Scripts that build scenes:

---

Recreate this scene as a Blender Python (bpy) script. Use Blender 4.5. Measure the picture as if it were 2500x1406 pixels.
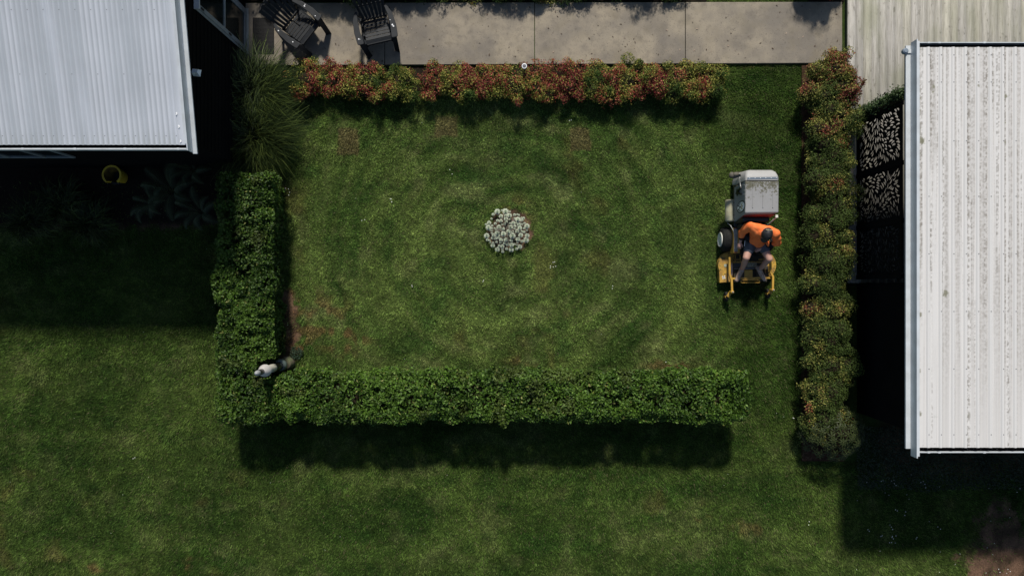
import bpy, bmesh, math, random
import numpy as np
from mathutils import Vector, Matrix
from mathutils.geometry import delaunay_2d_cdt
R = math.radians
random.seed(7); rng = np.random.default_rng(7)
for o in list(bpy.data.objects): bpy.data.objects.remove(o)
S = bpy.context.scene
COL = S.collection

# ---------------------------------------------------------------- camera, sky, sun, exposure
HC, F = 13.3, 1667.0                       # camera height (m), focal length in px of a 2500 px wide frame
cam = bpy.data.cameras.new('camera'); cam.lens = 24.0; cam.sensor_width = 36.0; cam.clip_end = 500; cam.clip_start = .1
co = bpy.data.objects.new('camera', cam); COL.objects.link(co); co.location = (0, 0, HC); S.camera = co
SUN_EL, SUN_AZ = R(43), R(-.4)              # sun stands north (+Y), a little east
w = bpy.data.worlds.new('World'); S.world = w; w.use_nodes = True
nt = w.node_tree; bg = nt.nodes['Background']
sky = nt.nodes.new('ShaderNodeTexSky'); sky.sky_type = 'NISHITA'; sky.sun_disc = False
sky.sun_elevation = SUN_EL; sky.sun_rotation = SUN_AZ
sky.altitude = 0; sky.air_density = 1.0; sky.dust_density = .6; sky.ozone_density = 1.0
nt.links.new(sky.outputs[0], bg.inputs[0]); bg.inputs[1].default_value = .095
sl = bpy.data.lights.new('sun', 'SUN'); sl.energy = 5.0; sl.angle = R(5); sl.color = (1, .955, .89)
so = bpy.data.objects.new('sun', sl); COL.objects.link(so)
sd = Vector((math.sin(SUN_AZ)*math.cos(SUN_EL), math.cos(SUN_AZ)*math.cos(SUN_EL), math.sin(SUN_EL)))
so.rotation_euler = sd.to_track_quat('Z', 'Y').to_euler(); so.location = (0, 20, 20)
S.view_settings.view_transform = 'Standard'; S.view_settings.look = 'None'
S.view_settings.exposure = -.12; S.view_settings.gamma = 1

def P(px, py, h=0.0):
    k = (HC-h)/F
    return Vector(((px-1250)*k, (703-py)*k, h))

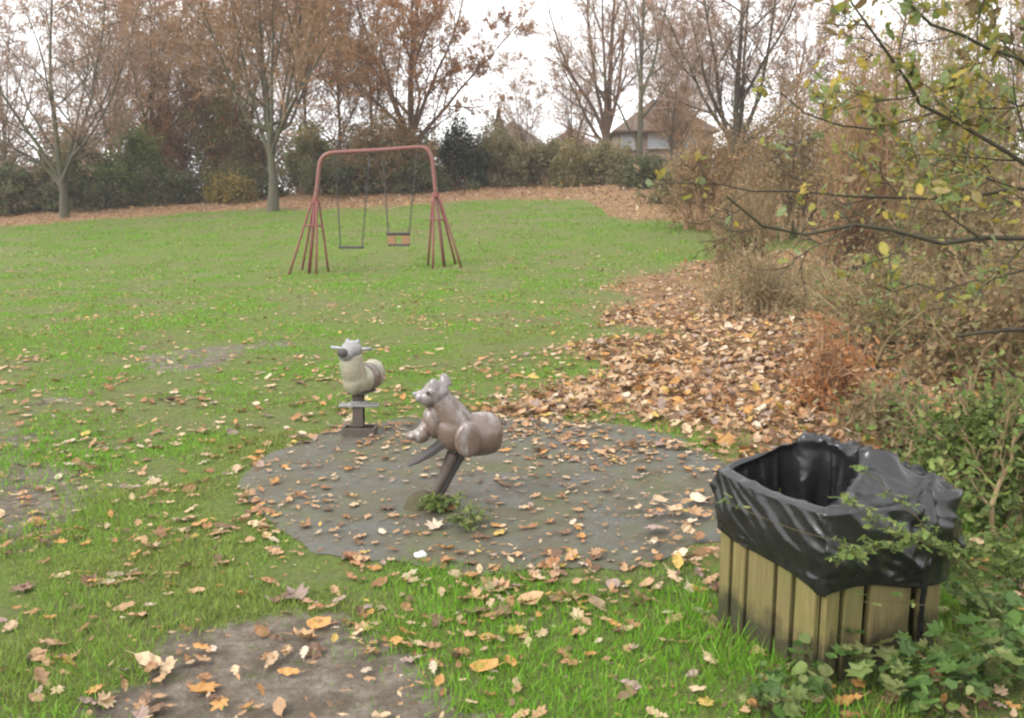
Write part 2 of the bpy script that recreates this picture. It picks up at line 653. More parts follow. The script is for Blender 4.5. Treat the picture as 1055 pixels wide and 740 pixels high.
def pick(pal, n, rng, jit=.22):
    p = np.array(PAL[pal] if isinstance(pal, str) else pal)
    c = p[rng.integers(0, len(p), n)]
    return np.clip(c * (1 + jit * (rng.random((n, 1)) * 2 - 1)), 0, 1)


# ------------------------------------------------------------------ leaf scattering
def outline(kind):
    if kind == 'oak':
        h = [(0, -.5), (.05, -.40), (.13, -.33), (.09, -.24), (.21, -.15), (.14, -.06), (.28, .06), (.18, .14), (.27, .27), (.15, .33), (.13, .44), (0, .5)]
    elif kind == 'maple':
        h = [(0, -.42), (.10, -.40), (.30, -.42), (.26, -.24), (.52, -.12), (.36, .0), (.48, .22), (.22, .17), (.13, .30), (0, .55)]
    elif kind == 'oval':
        h = [(0, -.5), (.13, -.38), (.22, -.18), (.25, .03), (.20, .24), (.10, .40), (0, .5)]
    else:  # round
        h = [(0, -.45), (.20, -.40), (.36, -.2), (.38, .05), (.26, .3), (.1, .45), (0, .52)]
    return np.array(h)


def leaf_shape(kind, curl=.3, lod=0):
    """unit leaf with a folded midrib; returns V, F(tris)"""
    h = outline(kind)
    if lod == 1:
        h = h[[0, 2, len(h) // 2, len(h) - 3, len(h) - 1]] if len(h) > 6 else h
    if lod == 2:
        V = np.array([(0, -.5, 0), (.27, 0, .07), (0, .5, .03), (-.27, 0, .07)])
        return V, np.array([(0, 1, 2), (0, 2, 3)])
    n = len(h)
    R = np.column_stack([h, np.zeros(n)])
    Lf = R[1:-1] * [-1, 1, 1]
    mids = np.column_stack([np.zeros(n - 2), h[1:-1, 1], np.zeros(n - 2)])
    V = np.vstack([R, Lf, mids])
    V[:, 2] = curl * (np.abs(V[:, 0]) * .55 + .8 * V[:, 1] ** 2 - .1) + .05 * np.sin(V[:, 1] * 17 + V[:, 0] * 9)
    F = []
    iR, iL, iM = lambda k: k, lambda k: n + k - 1, lambda k: n + (n - 2) + k - 1
    for k in range(1, n - 2):
        F += [(iR(k), iR(k + 1), iM(k + 1)), (iR(k), iM(k + 1), iM(k)), (iL(k), iM(k), iM(k + 1)), (iL(k), iM(k + 1), iL(k + 1))]
    F += [(0, iR(1), iM(1)), (0, iM(1), iL(1)), (n - 1, iM(n - 2), iR(n - 2)), (n - 1, iL(n - 2), iM(n - 2))]
    return V, np.array(F)


def rot_many(yaw, pitch, roll):
    cy, sy, cp, sp, cr, sr = np.cos(yaw), np.sin(yaw), np.cos(pitch), np.sin(pitch), np.cos(roll), np.sin(roll)
    n = len(yaw)
    R = np.empty((n, 3, 3))
    R[:, 0, 0] = cy * cr - sy * sp * sr
    R[:, 0, 1] = -sy * cp
    R[:, 0, 2] = cy * sr + sy * sp * cr
    R[:, 1, 0] = sy * cr + cy * sp * sr
    R[:, 1, 1] = cy * cp
    R[:, 1, 2] = sy * sr - cy * sp * cr
    R[:, 2, 0] = -cp * sr
    R[:, 2, 1] = sp
    R[:, 2, 2] = cp * cr
    return R


class Scat:
    """accumulates many transformed copies of small shapes into one mesh"""

    def __init__(self):
        self.V, self.F, self.C, self.MI, self.n = [], [], [], [], 0

    def add(self, sh, pos, size, R, col, mi=0):
        V0, F0 = sh
        pos = np.asarray(pos, float)
        k = len(pos)
        if not k:
            return
        size = np.asarray(size, float)
        sz = size[:, None, None] if size.ndim == 1 else size[:, None, :]
        V = np.einsum('nij,nkj->nki', R, V0[None] * sz) + pos[:, None, :]
        F = F0[None] + (self.n + np.arange(k) * len(V0))[:, None, None]
        self.V.append(V.reshape(-1, 3))
        self.F.append(F.reshape(-1, F0.shape[1]))
        self.C.append(np.repeat(col, len(V0), 0))
        self.MI.append(np.full(k * len(F0), mi))
        self.n += k * len(V0)

    def raw(self, V, F, col, mi=0):
        self.V.append(np.asarray(V, float))
        self.F.append(np.asarray(F) + self.n)
        self.C.append(np.broadcast_to(np.asarray(col, float), (len(V), 3)))
        self.MI.append(np.full(len(F), mi))
        self.n += len(V)

    def build(self, name, mats, parent=None, smooth=False, loc=None):
        order = sorted(range(len(self.F)), key=lambda i: self.F[i].shape[1])
        F = [self.F[i] for i in order]
        MI = np.concatenate([self.MI[i] for i in order])
        return mk(name, np.vstack(self.V), F, mats, parent, np.vstack(self.C), MI, smooth, loc=loc)


# ------------------------------------------------------------------ ground
def build_ground():
    ys = np.concatenate([np.linspace(-60, -4, 12), np.arange(-3, 9, .07), 9 * 1.014 ** np.arange(0, 132), np.linspace(60, 420, 40)])
    ys = np.unique(np.round(ys, 4))
    h = np.concatenate([np.arange(0, 5, .08), 5 * 1.025 ** np.arange(0, 108), np.linspace(75, 420, 30)])
    xs = np.unique(np.round(np.concatenate([-h, h]), 4))
    X, Y = np.meshgrid(xs, ys)
    x, y = X.ravel(), Y.ravel()
    z = H(x, y)
    near = (y < 60) & (y > -5) & (np.abs(x) < 60)
    mud, lit = np.zeros(len(x)), np.zeros(len(x))
    mud[near] = m_mud(x[near], y[near])
    lit[near] = m_lit(x[near], y[near])
    z = z - .025 * mud
    nx, ny = len(xs), len(ys)
    i = (np.arange(ny - 1)[:, None] * nx + np.arange(nx - 1)[None]).ravel()
    F = np.stack([i, i + 1, i + nx + 1, i + nx], -1)
    o = mk('ground', np.column_stack([x, y, z]), F, M_GROUND, smooth=True, attrs={'mud': mud, 'litter': lit})
    tag(o, 'grassy park ground with a muddy patch and a bank of brown leaves', None, None, 'structure')
    # pad
    P = np.array(PADW)
    c = P.mean(0)
    n = len(P)
    Pc, _ = smooth_path(np.vstack([P, P[:1]]), np.zeros(n + 1), 6)
    Pc = Pc[:-1]
    Pc = Pc + (np.array([[vnoise(p[0], p[1], .22, 4), vnoise(p[0], p[1], .22, 6)] for p in Pc]) - .5) * .12 + (np.array([[fbm(p[0], p[1], .5, 14), fbm(p[0], p[1], .5, 16)] for p in Pc]) - .5) * .25
    rings = [1.0, .97, .8, .6, .4, .2]
    V = []
    for k, r in enumerate(rings):
        q = c + (Pc - c) * r
        zz = Hbase(q[:, 0], q[:, 1]) + (.003 if k == 0 else .014) + .006 * (fbm(q[:, 0], q[:, 1], .6, 40) - .5)
        V.append(np.column_stack([q, zz]))
    m = len(Pc)
    V = np.vstack(V + [[[c[0], c[1], float(Hbase(*c)) + .014]]])
    F = []
    for k in range(len(rings) - 1):
        for a in range(m):
            b = (a + 1) % m
            F.append((k * m + a, k * m + b, (k + 1) * m + b, (k + 1) * m + a))
    k = (len(rings) - 1) * m
    F += [(k + a, k + (a + 1) % m, len(V) - 1) for a in range(m)]
    o = mk('pavement', V, F, M_PAD, smooth=True)
    tag(o, 'round patch of worn grey asphalt under the play animals', None, None, 'structure')


# ------------------------------------------------------------------ bin footprint (needed by the scatter masks)
BF = ground_at(841, 698)
BL = ground_at(737, 640)
BR = ground_at(968, 668)
ba = (BL - BF)[:2]
bb = (BR - BF)[:2]
BA, BB = float(np.linalg.norm(ba)), float(np.linalg.norm(bb))
ang = math.atan2(ba[1], ba[0])
ang2 = math.atan2(bb[1], bb[0]) + PI / 2
am = (ang + ang2) / 2 if abs(ang - ang2) < 1.5 else ang
BU = np.array([math.cos(am), math.sin(am)])          # towards the left corner
BV = np.array([math.sin(am), -math.cos(am)])         # towards the right corner
print('BIN', BF, BL, BR, BA, BB, math.degrees(ang - ang2))
BINP = [tuple(BF[:2]), tuple(BF[:2] + BU * BA), tuple(BF[:2] + BU * BA + BV * BB), tuple(BF[:2] + BV * BB)]


def infield(x, y, ymax):
    return np.abs(x) < .6 * y + 2.0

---

(The problem): Write out exactly the opening lines of the data, stopping after the line that holds "COL = S.collection". Exclude pictures.

(Full answer):
Recreate this scene as a Blender Python (bpy) script. Use Blender 4.5. Measure the picture as if it were 2500x1406 pixels.
import bpy, bmesh, math, random
import numpy as np
from mathutils import Vector, Matrix
from mathutils.geometry import delaunay_2d_cdt
R = math.radians
random.seed(7); rng = np.random.default_rng(7)
for o in list(bpy.data.objects): bpy.data.objects.remove(o)
S = bpy.context.scene
COL = S.collection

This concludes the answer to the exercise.